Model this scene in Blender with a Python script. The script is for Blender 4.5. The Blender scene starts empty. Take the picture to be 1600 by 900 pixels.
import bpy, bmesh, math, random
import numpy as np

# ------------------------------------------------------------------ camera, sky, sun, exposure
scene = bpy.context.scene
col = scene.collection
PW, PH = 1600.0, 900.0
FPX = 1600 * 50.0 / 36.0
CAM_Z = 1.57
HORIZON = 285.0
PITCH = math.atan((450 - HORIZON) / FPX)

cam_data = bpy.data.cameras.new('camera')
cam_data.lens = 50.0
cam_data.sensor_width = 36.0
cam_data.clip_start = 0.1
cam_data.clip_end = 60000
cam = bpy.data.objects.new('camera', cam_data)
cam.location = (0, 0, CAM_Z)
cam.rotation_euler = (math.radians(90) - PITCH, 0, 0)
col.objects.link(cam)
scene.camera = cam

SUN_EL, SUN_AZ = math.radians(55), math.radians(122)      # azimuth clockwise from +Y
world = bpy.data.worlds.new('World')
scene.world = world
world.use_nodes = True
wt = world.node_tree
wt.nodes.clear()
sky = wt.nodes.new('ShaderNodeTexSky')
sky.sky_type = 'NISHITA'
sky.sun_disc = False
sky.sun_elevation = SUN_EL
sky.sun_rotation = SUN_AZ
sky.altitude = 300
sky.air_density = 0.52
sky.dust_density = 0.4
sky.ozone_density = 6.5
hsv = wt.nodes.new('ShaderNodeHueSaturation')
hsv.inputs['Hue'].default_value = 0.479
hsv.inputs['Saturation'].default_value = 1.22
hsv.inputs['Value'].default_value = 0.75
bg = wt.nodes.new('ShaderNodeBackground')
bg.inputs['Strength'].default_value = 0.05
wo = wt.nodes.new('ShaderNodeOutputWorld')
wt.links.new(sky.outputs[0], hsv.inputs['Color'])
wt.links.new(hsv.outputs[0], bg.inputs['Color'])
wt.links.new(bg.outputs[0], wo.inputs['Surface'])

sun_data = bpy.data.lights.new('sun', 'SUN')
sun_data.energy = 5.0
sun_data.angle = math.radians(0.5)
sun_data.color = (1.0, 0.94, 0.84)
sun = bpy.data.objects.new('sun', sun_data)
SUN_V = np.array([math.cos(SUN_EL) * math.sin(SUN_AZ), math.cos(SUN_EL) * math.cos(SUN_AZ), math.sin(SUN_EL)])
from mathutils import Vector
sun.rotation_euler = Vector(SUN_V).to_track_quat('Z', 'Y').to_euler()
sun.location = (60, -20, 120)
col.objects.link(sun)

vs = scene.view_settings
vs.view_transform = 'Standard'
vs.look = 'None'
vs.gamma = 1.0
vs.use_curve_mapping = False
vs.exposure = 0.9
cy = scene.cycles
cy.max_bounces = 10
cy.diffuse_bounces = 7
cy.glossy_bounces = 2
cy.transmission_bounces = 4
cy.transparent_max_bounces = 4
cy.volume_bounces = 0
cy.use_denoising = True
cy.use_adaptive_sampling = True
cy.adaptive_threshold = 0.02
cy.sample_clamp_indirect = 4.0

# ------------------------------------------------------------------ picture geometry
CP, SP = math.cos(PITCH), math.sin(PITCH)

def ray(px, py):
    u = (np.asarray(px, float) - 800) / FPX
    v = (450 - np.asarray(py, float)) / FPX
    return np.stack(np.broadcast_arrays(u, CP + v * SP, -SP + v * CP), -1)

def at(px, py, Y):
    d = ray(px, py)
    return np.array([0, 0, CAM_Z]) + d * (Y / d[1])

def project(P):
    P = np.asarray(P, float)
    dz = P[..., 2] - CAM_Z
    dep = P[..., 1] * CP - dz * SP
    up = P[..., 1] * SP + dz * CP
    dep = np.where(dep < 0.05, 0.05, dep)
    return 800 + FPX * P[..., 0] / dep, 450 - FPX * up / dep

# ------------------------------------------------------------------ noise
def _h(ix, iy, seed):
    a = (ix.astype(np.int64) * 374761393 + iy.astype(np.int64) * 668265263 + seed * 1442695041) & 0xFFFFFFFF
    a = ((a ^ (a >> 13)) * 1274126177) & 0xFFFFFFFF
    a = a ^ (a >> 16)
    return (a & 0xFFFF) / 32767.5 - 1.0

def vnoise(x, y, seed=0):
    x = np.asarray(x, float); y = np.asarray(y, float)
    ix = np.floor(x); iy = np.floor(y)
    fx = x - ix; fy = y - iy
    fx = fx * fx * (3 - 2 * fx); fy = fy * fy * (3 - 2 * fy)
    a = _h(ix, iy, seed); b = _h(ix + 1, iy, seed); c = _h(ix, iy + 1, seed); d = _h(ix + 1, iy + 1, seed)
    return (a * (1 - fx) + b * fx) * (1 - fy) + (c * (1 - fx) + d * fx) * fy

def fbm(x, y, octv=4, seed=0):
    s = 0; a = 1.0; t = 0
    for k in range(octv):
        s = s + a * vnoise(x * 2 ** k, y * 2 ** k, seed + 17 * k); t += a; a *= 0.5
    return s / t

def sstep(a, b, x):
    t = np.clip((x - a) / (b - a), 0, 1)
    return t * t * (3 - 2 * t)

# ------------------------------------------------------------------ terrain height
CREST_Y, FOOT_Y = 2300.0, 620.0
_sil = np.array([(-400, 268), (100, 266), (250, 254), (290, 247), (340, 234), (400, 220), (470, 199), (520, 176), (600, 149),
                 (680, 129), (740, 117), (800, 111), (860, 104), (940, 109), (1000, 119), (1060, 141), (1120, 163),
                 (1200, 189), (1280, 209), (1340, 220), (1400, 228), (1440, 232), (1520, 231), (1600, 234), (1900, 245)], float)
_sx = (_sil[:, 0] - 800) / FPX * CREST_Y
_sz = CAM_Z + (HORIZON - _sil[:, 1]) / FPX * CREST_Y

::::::

_Task prompt_
All lines from the beginning of the material above through the one with "scene.camera = cam" need to be returned exactly; please return those and only those.

_Task response_
Model this scene in Blender with a Python script. The script is for Blender 4.5. The Blender scene starts empty. Take the picture to be 1600 by 900 pixels.
import bpy, bmesh, math, random
import numpy as np

# ------------------------------------------------------------------ camera, sky, sun, exposure
scene = bpy.context.scene
col = scene.collection
PW, PH = 1600.0, 900.0
FPX = 1600 * 50.0 / 36.0
CAM_Z = 1.57
HORIZON = 285.0
PITCH = math.atan((450 - HORIZON) / FPX)

cam_data = bpy.data.cameras.new('camera')
cam_data.lens = 50.0
cam_data.sensor_width = 36.0
cam_data.clip_start = 0.1
cam_data.clip_end = 60000
cam = bpy.data.objects.new('camera', cam_data)
cam.location = (0, 0, CAM_Z)
cam.rotation_euler = (math.radians(90) - PITCH, 0, 0)
col.objects.link(cam)
scene.camera = cam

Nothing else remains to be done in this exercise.